First, let me say that I highly recommend these two extraordinary sites (among many other good ones) for resources on the Revised Common Lectionary:
http://girardianlectionary.net/
http://www.sarahlaughed.net/lectionary/2005/11/proper_28_year_.html
Both sites come together in this beautiful reflection on the text:
(Thanks Paul Nuechterlein and Sarah Dylan Breuer!)

Reflections 2005
On Friday before preaching this text in 2005, I came across different readings that change my mind (repentance) about my previous readings of this parable. Actually, it’s part of a journey that began with the struggle in interpreting the Parable of the King’s Son’s Wedding, Matt. 22:1-14 (Proper 23A). Marty Aiken’s reading of that parable in a 2003 essay (link to “The Kingdom of Heaven Suffers Violence: Discerning the Suffering Servant in the Parable of the Wedding Banquet”) refrains from reading the king as God. Matthew’s parables do not render for us the Kingdom of God but the “kingdom of heaven” — and the crucial verse in Matthew, in my opinion, is Matthew 11:12: “From the days of John the Baptist until now the kingdom of heaven has suffered violence, and the violent take it by force.” In the Matthew 22:1-14, Aiken argues, and I agree, that the kingdom of heaven is represented by the man without his wedding garment who is thrown into the outer darkness at the end. Is it the same for this parable? Should we refrain from reading the master as Christ or God? Should we view the third servant who suffers the violence of his master as representing the kingdom of heaven? If I am to be consistent in my reading of Matthew’s Gospel, then I would argue “yes.”
Three years ago I was not yet reading Matthew in this way. Much of what is offered below still abides by the previous strategy, a common one in girardian hermeneutics, namely, to read it as a story of self-judgment. The three servants get their due rewards according to how they view their master. The third servant sees his master harshly and so brings the judgment upon himself that accords his view. The reading of self-judgment is an important insight from mimetic theory, and so I leave it for the reader to consider.
But there is still the problem of reading the master as God or Christ: even if we say the third servant sees a harsh master and so gets what he expects, the master still plays along with it. He treats the servant harshly. Is this the God we see in Jesus Christ? Does God give us the treatment we expect and bring upon ourselves? Or do we find in Jesus Christ a more gracious God than that? In the fall of 2005, since Marty Aiken’s paper on the King’s Son’s Wedding in 2003, I have been refraining from reading any major characters as God in all of the parables of the latter half of Matthew. See Proper 20A, Proper 22A, and Proper 23A. To be consistent, we would also refrain from reading the master as God in this parable. I was glad to see that approach corroborated in my research this week. Fellow proponents of mimetic theory, Michael Hardin and Jeff Krantz, refrain from reading the master as God in their reading of this parable.

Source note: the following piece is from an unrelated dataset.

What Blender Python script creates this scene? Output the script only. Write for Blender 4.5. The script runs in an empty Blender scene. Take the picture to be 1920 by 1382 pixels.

But it is Sarah Dylan Breuer’s reading (see her page for Proper 28A) that really convinces me, taking in more of the elements of the parable and the context. She points out that the master’s comment in vs. 29 might be better translated with something more like the common contemporary phrase: “The rich get richer and the poor get poorer.” This may be how it is in the real world of human economics, but it cannot be something Jesus is commending in this parable? Breuer writes:
Is the behavior of the master in the parable something that God would commend, let alone imitate? Is this kind of behavior what Jesus expects of God’s people? Heck no! If you’ve got any doubts of that, read what comes immediately after this story: read the prophesy (it isn’t a parable) of the sheep and the goats, which tells us that when the Son of Man comes, judgment will not be on the basis of how much money we made, or for that matter on how religious we were or whether we said a “sinner’s prayer,” but rather on whether we saw that the least of our sisters and brothers in the human family, whether in or out of prison, had food, clothing, and health care. [In short,] …its message is much closer to “care for those whom the world would leave destitute.” Reading the parable in the context in which it appears in Matthew tells us how Jesus finishes that thought: We shouldn’t be like the master in the parable because the world in which people like that come out on top is passing away.

So, like Paul and Dylan, my leaning these days is to refrain from reading violent kings or masters in parables as referring to God. My bias is to associate the kingdom of God/kingdom of heaven with that which is rejected, persecuted, killed, banished, tortured … as Jesus was.
In Matthew 25, then, Jesus and his followers are associated with
a) the servant who refused to play the game of the master’s exploitive “Wall Street” economy, and
b) the imprisoned, naked, homeless …
That doesn’t solve all interpretive problems (in fact, it creates some new ones), but it seems to resonate most with the whole tenor of Jesus’ life, mission, and message.